At my past work the QA team's size was about 30-50 people. However, the QAs were distributed to development teams. So we averaged about 2 QAs per 3-4 developers. On average the ratio was 1 QA per 2 developers.
The QAs were mostly manual (~99%). They did prove to be a sufficient bottleneck (although they hated being called that). We had a separate "automation team" that provided automated testing for the "entire company" based on the most critical features of the product.
So, to answer your question: I'd start by identifying how much of a bottleneck is QA (if at all)?

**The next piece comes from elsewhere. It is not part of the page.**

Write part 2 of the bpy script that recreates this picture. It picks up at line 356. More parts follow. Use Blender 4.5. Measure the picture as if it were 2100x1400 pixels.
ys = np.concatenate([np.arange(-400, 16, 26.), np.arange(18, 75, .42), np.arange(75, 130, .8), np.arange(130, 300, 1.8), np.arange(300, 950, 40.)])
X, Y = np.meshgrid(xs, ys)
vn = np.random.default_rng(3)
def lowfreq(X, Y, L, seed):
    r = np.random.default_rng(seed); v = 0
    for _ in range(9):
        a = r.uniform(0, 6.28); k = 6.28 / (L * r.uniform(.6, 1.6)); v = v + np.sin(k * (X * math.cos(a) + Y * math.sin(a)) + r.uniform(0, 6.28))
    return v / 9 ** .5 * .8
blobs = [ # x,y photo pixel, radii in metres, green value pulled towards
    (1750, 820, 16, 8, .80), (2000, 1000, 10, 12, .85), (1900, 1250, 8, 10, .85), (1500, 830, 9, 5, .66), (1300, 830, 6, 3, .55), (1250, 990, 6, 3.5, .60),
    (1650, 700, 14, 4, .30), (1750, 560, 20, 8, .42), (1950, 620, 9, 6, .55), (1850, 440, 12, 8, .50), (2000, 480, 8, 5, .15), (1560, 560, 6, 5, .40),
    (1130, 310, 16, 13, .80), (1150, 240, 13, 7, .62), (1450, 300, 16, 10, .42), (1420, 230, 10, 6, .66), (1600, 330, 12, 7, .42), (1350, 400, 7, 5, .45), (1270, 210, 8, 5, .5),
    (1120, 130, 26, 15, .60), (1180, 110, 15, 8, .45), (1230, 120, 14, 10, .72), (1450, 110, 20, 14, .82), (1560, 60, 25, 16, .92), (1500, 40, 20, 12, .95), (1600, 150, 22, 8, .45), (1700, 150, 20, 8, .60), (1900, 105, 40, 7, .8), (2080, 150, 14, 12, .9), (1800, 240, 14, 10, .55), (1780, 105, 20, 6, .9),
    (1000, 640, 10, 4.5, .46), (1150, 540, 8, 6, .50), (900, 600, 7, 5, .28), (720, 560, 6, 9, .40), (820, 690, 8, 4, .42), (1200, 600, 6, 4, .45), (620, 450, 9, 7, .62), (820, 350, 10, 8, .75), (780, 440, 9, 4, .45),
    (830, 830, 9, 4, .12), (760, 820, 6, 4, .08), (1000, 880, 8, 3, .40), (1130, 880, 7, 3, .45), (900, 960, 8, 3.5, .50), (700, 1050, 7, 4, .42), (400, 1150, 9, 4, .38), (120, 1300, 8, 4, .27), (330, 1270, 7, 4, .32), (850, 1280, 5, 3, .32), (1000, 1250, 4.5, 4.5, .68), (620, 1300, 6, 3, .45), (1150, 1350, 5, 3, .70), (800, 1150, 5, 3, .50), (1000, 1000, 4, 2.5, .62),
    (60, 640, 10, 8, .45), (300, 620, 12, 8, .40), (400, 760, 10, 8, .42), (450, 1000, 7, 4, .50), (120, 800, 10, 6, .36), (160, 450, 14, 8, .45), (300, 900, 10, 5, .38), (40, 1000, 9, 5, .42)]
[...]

That should inform you about the QA size more effectively (irrespective of whether they are manual or automated).
For example, since QA was manual on our teams, the dev capacity of work was 2x that of QA. However, the QA work in theory was almost 1:1 with respect to "amount of time/effort to do the job". It's possible we could've done better with 1:1 dev:QA ratio, but budget wouldn't allow it. The communication overhead too would've been too much. However, we never tested this hypothesis. I'm not sure if there are any studies on this, but empirically this is what we found.
I'd strongly suggest finding out the QA pace of work - how long does work take to go into the QA team and out of it. Using that info and comparing against feature delivery efficiency, you could have a good judgment on the potential size of the QA team. You may have to experiment if you don't have the budget - e.g., get some devs to be QAs for a bit or have the QA managers to chime in to increase the resource pool, hire contractors etc., or just get creative!